• 52°

PCHS student Brooks named ‘pilot of the week’ at National Flight Academy

Abigail Brooks, a rising junior at Pike County High School, was named “AXP of the Week” at the National Flight Academy in Pensacola, Florida.

Abigail was selected for the honor from among the 100 campers who participated in the six-day camp that is housed in a multi-story 102,000-square-foot facility surrounded by advanced technology, flight simulators and virtual reality games.

“AXP is the acronym for Ambition Experimental Pilot,” Abigail said and added with a smile that she didn’t actually fly a plane. The National Flight Academy is a virtual reality adventure on the world’s largest simulated aircraft carrier.

Through serious play, Abigail said, the campers learned skills that are important in today’s world, including critical thinking, problem solving, teamwork and effective communication.

Abigail attended the camp for the third time this year and was “the” pilot of the simulated aircraft carrier for the first time.

“You and your partner decide who will be the pilot and who will be the co-pilot,” Abigail said. “If you want to rotate you can and I have done that before but my partner this summer wanted to be the co-pilot.
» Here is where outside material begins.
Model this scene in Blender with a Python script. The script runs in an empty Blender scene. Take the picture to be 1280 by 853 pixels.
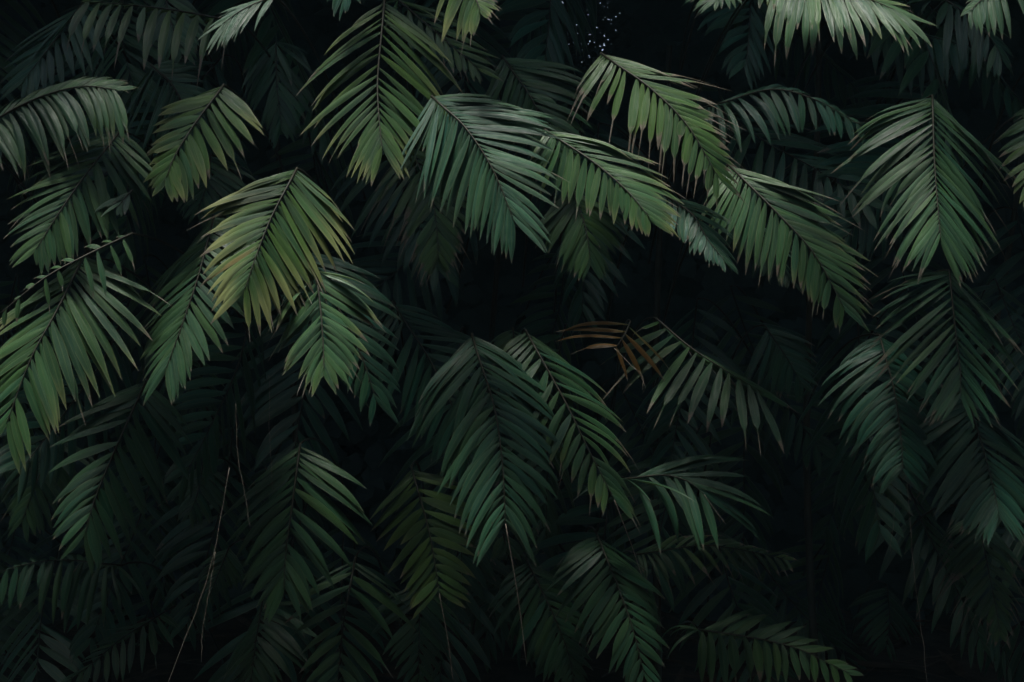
import bpy, math, random
from mathutils import Vector, Matrix
R = math.radians
C = bpy.context.scene.collection
sc = bpy.context.scene

# ------------------------------------------------------------------ camera
CAMZ, CAMY = 1.35, -5.0
cd = bpy.data.cameras.new('camera'); cam = bpy.data.objects.new('camera', cd); C.objects.link(cam)
cam.location = (0, CAMY, CAMZ); cam.rotation_euler = (R(90), 0, 0)
cd.lens = 50; cd.sensor_width = 36; cd.clip_end = 500; cd.clip_start = 0.05
sc.camera = cam
# ------------------------------------------------------------------ sky + sun (soft overcast, high, in front of the foliage)
SUN_EL, SUN_AZ = R(74), R(-30)      # azimuth of the light measured from the camera side (-Y), negative = left
w = bpy.data.worlds.new('World'); sc.world = w; w.use_nodes = True
nt = w.node_tree; bg = nt.nodes['Background']
sky = nt.nodes.new('ShaderNodeTexSky'); sky.sky_type = 'NISHITA'; sky.sun_disc = False
sdir = Vector((math.cos(SUN_EL)*math.sin(SUN_AZ), -math.cos(SUN_EL)*math.cos(SUN_AZ), math.sin(SUN_EL)))
sky.sun_elevation = SUN_EL; sky.sun_rotation = math.atan2(sdir.x, sdir.y)
sky.air_density = 1.0; sky.dust_density = 3.0
hs = nt.nodes.new('ShaderNodeHueSaturation'); hs.inputs['Saturation'].default_value = .75
nt.links.new(sky.outputs[0], hs.inputs['Color']); nt.links.new(hs.outputs[0], bg.inputs[0]); bg.inputs[1].default_value = 0.08
ld = bpy.data.lights.new('sun', 'SUN'); sun = bpy.data.objects.new('sun', ld); C.objects.link(sun)
ld.energy = 2.6; ld.angle = R(14); ld.color = (1.0, 0.97, 0.90)
sun.rotation_euler = sdir.to_track_quat('Z', 'Y').to_euler(); sun.location = (0, 0, 6)
sc.view_settings.view_transform = 'Standard'; sc.view_settings.look = 'None'
sc.view_settings.gamma = 1; sc.view_settings.use_curve_mapping = False
sc.view_settings.exposure = 1.22
sc.cycles.max_bounces = 5

# ------------------------------------------------------------------ materials
def nm(name):
    m = bpy.data.materials.new(name); m.use_nodes = True
    t = m.node_tree; t.nodes.clear()
    return m, t
class G:
    def __init__(s, t): s.t = t
    def n(s, typ, ins=None, **kw):
        x = s.t.nodes.new(typ)
        for k, v in kw.items(): setattr(x, k, v)
        for k, v in (ins or {}).items():
            if isinstance(v, bpy.types.NodeSocket): s.t.links.new(v, x.inputs[k])
            else: x.inputs[k].default_value = v
        return x
    def m(s, op, a, b=0.0, c=0.0, clamp=False):
        x = s.n('ShaderNodeMath', {0: a, 1: b, 2: c}, operation=op); x.use_clamp = clamp
        return x.outputs[0]
    def mix(s, f, a, b):
        x = s.n('ShaderNodeMix', data_type='RGBA')
        for i, v in ((0, f), (6, a), (7, b)):
            if isinstance(v, bpy.types.NodeSocket): s.t.links.new(v, x.inputs[i])
            else: x.inputs[i].default_value = v
        return x.outputs[2]
    def attr(s, name): return s.n('ShaderNodeAttribute', attribute_name=name).outputs['Fac']
    def ramp(s, x, lo, hi): return s.n('ShaderNodeMapRange', {0: x, 1: lo, 2: hi}, interpolation_type='SMOOTHSTEP').outputs[0]

def leaf_material():
    m, t = nm('palm_leaf'); g = G(t)
    uv = g.n('ShaderNodeUVMap', uv_map='uv').outputs[0]
    sp = g.n('ShaderNodeSeparateXYZ', {0: uv}); U, V = sp.outputs[0], sp.outputs[1]    # U along the leaflet, V 0..1 across
    hue, yel, brn, rnd, frn = (g.attr(a) for a in ('hue', 'yel', 'brn', 'rnd', 'frn'))
    pos = g.n('ShaderNodeNewGeometry').outputs['Position']
    big = g.n('ShaderNodeTexNoise', {'Vector': pos, 'Scale': 9.0, 'Detail': 3.0}).outputs['Fac']
    sv = g.n('ShaderNodeCombineXYZ', {0: g.m('MULTIPLY_ADD', U, 3.0, g.m('MULTIPLY', rnd, 31.0)), 1: g.m('MULTIPLY', V, 16.0), 2: g.m('MULTIPLY', rnd, 57.0)}).outputs[0]
    streak = g.n('ShaderNodeTexNoise', {'Vector': sv, 'Scale': 1.0, 'Detail': 2.0, 'Roughness': .6}).outputs['Fac']
    mot = g.n('ShaderNodeTexNoise', {'Vector': pos, 'Scale': 70.0, 'Detail': 4.0, 'Roughness': .65}).outputs['Fac']
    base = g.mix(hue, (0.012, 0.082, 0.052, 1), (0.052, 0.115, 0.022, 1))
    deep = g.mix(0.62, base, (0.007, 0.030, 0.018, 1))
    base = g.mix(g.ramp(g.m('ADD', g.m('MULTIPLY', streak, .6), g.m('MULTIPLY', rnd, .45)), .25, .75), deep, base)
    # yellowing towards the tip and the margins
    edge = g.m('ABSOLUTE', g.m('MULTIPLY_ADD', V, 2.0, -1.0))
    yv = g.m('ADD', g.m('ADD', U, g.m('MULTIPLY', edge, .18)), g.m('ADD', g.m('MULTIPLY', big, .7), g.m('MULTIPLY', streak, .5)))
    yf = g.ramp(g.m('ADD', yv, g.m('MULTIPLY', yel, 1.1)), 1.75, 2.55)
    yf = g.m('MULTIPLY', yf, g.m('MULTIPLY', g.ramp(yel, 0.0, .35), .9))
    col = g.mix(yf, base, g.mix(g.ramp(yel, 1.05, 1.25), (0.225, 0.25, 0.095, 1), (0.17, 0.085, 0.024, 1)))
    # dry blotches and dry tips
    bv = g.m('ADD', g.m('ADD', U, g.m('MULTIPLY', mot, .28)), g.m('ADD', g.m('MULTIPLY', brn, .32), g.m('MULTIPLY', rnd, .06)))
    bf = g.m('MULTIPLY', g.ramp(bv, 1.13, 1.24), g.ramp(brn, 0.0, .3))
    dry = g.mix(mot, (0.035, 0.024, 0.016, 1), (0.23, 0.20, 0.155, 1))
    col = g.mix(bf, col, dry)
    spot = g.n('ShaderNodeTexVoronoi', {'Vector': pos, 'Scale': 34.0, 'Randomness': 1.0}).outputs['Distance']
    sf = g.m('MULTIPLY', g.ramp(spot, .13, .05), g.ramp(g.m('ADD', big, g.m('MULTIPLY', brn, .2)), .52, .68))
    col = g.mix(g.m('MULTIPLY', sf, .75), col, (0.06, 0.035, 0.02, 1))
    mid = g.ramp(edge, .12, .03)
    col = g.mix(g.m('MULTIPLY', mid, .35), col, (0.11, 0.15, 0.06, 1))
    col = g.mix(g.m('MULTIPLY', g.ramp(edge, .82, .96), .4), col, (0.15, 0.19, 0.085, 1))  # paler margins: edge sheen put into the colour
    # streaky pale grey-green tint on some fronds
    col = g.mix(g.m('MULTIPLY', g.m('MULTIPLY', frn, g.ramp(g.m('ADD', g.m('MULTIPLY', streak, .5), g.m('MULTIPLY', mot, .5)), .3, .7)), .75), col, (0.22, 0.30, 0.25, 1))
    rib = g.m('SINE', g.m('MULTIPLY', V, 56.0))
    h = g.m('ADD', g.m('MULTIPLY', rib, .5), g.m('ADD', g.m('MULTIPLY', streak, 1.6), g.m('MULTIPLY', mot, .7)))
    bump = g.n('ShaderNodeBump', {'Strength': .7, 'Distance': .001, 'Height': h}).outputs[0]
    rough = g.m('MULTIPLY_ADD', mot, .28, .25)
    p = g.n('ShaderNodeBsdfPrincipled', {'Base Color': col, 'Roughness': rough, 'Normal': bump, 'Specular IOR Level': .55})
    tr = g.n('ShaderNodeBsdfTranslucent', {'Color': g.mix(.35, col, (0.10, 0.16, 0.02, 1)), 'Normal': bump})
    mx = g.n('ShaderNodeMixShader', {0: .22, 1: p.outputs[0], 2: tr.outputs[0]})
    g.n('ShaderNodeOutputMaterial', {0: mx.outputs[0]})
    return m

def simple(name, a, b, scale, rough=.7, bump=.3, stretch=(1, 1, 1)):
    m, t = nm(name); g = G(t)
    tc = g.n('ShaderNodeTexCoord').outputs['Object']
    mp = g.n('ShaderNodeMapping', {0: tc}); mp.inputs['Scale'].default_value = stretch
    no = g.n('ShaderNodeTexNoise', {'Vector': mp.outputs[0], 'Scale': scale, 'Detail': 6.0, 'Roughness': .65}).outputs['Fac']
    col = g.mix(g.ramp(no, .3, .7), (*a, 1), (*b, 1))
    bp = g.n('ShaderNodeBump', {'Strength': bump, 'Distance': .01, 'Height': no}).outputs[0]
    p = g.n('ShaderNodeBsdfPrincipled', {'Base Color': col, 'Roughness': rough, 'Normal': bp, 'Specular IOR Level': .3})
    g.n('ShaderNodeOutputMaterial', {0: p.outputs[0]})
    return m
LEAF = leaf_material()
STALK = simple('stalk', (0.012, 0.014, 0.008), (0.034, 0.032, 0.020), 60, .55, .2)
DRY = simple('dry_stalk', (0.10, 0.085, 0.065), (0.30, 0.27, 0.22), 90, .7, .3)
CANE = simple('cane', (0.018, 0.022, 0.014), (0.05, 0.045, 0.03), 14, .7, .4, (1, 1, .3))
SOIL = simple('leaf_litter_soil', (0.012, 0.009, 0.007), (0.050, 0.032, 0.022), 7, .95, .8)
LITTER = simple('dead_leaf', (0.030, 0.018, 0.012), (0.085, 0.050, 0.034), 12, .85, .4)
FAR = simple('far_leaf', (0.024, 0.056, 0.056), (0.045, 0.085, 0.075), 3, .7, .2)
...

He likes to talk and the co-pilot talks to mission control so that’s what he wanted to do.”

Abigail was all right with not having to swap into the co-pilot’s role on the simulated aircraft carrier. She had the opportunity to actually fly a plane for a short time earlier this year when she and her sister took advantage of a free plane ride opportunity.

The pilot let Abigail take the controls and actually fly the plane and was surprised how she handled the controls.

“He asked if I had flown a plane before. I told him I had flown the simulated aircraft carrier at the National Flight Academy and that I loved flying,” she said.

Abigail said piloting a simulated aircraft carrier is the next best thing to actually being in the air and at the controls.

“At the academy, there’s a screen that shows your flight pattern and you are given different missions,” she said. “One of our missions was to put out a wildfire and another was a rescue mission from a crashed boat.”

The simulated missions were challenging and Abigail said flying in stressful situations can often result in crashes.

“One pilot took his plane across the water like it was on a jet ski,” she said, and added with a smile that she, too, was no stranger to a crash.

The campers spend much of their time in a high-tech virtual world surrounded with realistic sights, sounds and smells.

Abigail said that as member of the STEM program offered through the Pike County School System, she has been well prepared for the camp each time.

“I like science, technology, engineering and math,” Abigail said. “When I graduate, I would like to go to MIT but I know that’s a little ambitious so I plan to go to Auburn. My goal is to be an aerospace engineer. I would like to go to the moon one day but only to visit; I wouldn’t want to wear a helmet all the time.”

And Mars?

“Only if I could go and come back,” Abigail said with a smile.